How to strengthen this skill:
- Ask “What does success look like?” when objectives feel broad or undefined.
- Clarify decision ownership: “Who is responsible for final approval?”
- Confirm constraints around timing, budget, or scope before committing resources.
- Follow up to confirm shared understanding and to keep work moving.
Why it matters: Asking the right questions prevents rework and makes execution more predictable.
5. Use data to drive clarity
Data doesn’t speak for itself. Strong communicators don’t just report numbers — they explain what the numbers mean and what happens next. For example, “Only 40% of the team opened the internal update. It may help to share a shorter summary in Slack so the key decisions are seen.”
When you connect data to context, others can evaluate it more confidently.

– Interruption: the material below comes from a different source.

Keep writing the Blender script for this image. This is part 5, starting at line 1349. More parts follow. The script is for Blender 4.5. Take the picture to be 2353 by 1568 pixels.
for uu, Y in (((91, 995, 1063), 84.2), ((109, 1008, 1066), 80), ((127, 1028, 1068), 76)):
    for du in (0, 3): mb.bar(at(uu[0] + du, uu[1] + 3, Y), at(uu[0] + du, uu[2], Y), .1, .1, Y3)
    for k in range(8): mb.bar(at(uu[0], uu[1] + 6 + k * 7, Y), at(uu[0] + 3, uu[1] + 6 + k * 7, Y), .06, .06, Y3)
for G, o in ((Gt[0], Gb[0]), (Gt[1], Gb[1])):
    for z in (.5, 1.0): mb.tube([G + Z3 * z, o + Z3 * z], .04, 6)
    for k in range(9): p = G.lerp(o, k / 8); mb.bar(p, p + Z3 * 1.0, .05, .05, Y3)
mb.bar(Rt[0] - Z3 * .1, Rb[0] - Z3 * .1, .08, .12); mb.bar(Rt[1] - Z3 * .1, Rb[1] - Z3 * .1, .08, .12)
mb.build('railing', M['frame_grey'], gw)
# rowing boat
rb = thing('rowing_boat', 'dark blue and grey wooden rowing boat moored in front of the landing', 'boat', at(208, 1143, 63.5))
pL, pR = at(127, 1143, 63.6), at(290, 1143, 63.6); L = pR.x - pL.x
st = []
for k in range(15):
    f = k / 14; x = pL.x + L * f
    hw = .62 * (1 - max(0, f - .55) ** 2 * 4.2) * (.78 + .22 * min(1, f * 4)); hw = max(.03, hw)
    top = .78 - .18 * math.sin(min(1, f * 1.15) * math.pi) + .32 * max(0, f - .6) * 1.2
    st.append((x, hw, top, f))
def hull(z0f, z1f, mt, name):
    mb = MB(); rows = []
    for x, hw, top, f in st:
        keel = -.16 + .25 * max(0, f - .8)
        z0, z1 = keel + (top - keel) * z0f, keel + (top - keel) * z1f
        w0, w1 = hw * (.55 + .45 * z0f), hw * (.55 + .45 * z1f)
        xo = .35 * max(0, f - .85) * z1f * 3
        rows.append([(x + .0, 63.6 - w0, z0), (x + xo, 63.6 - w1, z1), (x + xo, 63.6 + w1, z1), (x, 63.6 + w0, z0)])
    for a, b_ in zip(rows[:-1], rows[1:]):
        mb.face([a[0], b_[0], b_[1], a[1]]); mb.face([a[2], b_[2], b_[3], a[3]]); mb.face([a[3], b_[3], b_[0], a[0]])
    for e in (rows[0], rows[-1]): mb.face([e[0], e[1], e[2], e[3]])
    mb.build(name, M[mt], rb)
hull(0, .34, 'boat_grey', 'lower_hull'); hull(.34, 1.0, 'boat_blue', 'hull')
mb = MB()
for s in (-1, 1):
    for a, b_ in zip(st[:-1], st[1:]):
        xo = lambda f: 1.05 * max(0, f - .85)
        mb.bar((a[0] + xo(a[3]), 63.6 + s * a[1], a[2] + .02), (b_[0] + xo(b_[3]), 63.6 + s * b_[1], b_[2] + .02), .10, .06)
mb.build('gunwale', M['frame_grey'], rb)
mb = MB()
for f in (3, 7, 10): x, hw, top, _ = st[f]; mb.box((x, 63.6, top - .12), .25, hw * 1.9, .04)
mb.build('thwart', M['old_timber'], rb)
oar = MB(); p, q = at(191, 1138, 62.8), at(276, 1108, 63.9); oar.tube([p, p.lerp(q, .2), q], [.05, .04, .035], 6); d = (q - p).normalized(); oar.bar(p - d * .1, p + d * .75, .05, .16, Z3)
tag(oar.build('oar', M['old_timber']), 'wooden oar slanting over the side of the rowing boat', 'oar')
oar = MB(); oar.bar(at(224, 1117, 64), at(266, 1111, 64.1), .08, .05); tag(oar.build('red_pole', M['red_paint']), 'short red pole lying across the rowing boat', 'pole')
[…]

How to strengthen this skill:
- Explain what changed and why, not just that something changed.
- Frame tradeoffs clearly, such as what improved and what stayed constant.
- Offer a recommendation when appropriate instead of stopping at the analysis.
- Use AI tools to identify trends or surface metrics you might otherwise overlook.
Why it matters: Being able to explain the “so what” behind the data strengthens your credibility and influence.

6. Navigate conflict with clarity and confidence
Conflict often signals competing priorities. Your role is not to eliminate tension, but to clarify tradeoffs and keep work moving.
How to strengthen this skill:
- Address issues early and factually.
- When priorities conflict, restate the shared objective, propose next steps, and document decisions to prevent future friction.
- Acknowledge emotion without escalating it, then bring the conversation back to the outcome.
- Communicate boundaries clearly and respectfully.
Why it matters: In difficult moments, steady communication builds credibility, even when perspectives differ.
Understanding EA communication skills
When Executive Assistants refine how they communicate, they strengthen the influence they already carry. It shows up in how priorities are interpreted, how stakeholders stay connected, and how work moves forward with confidence.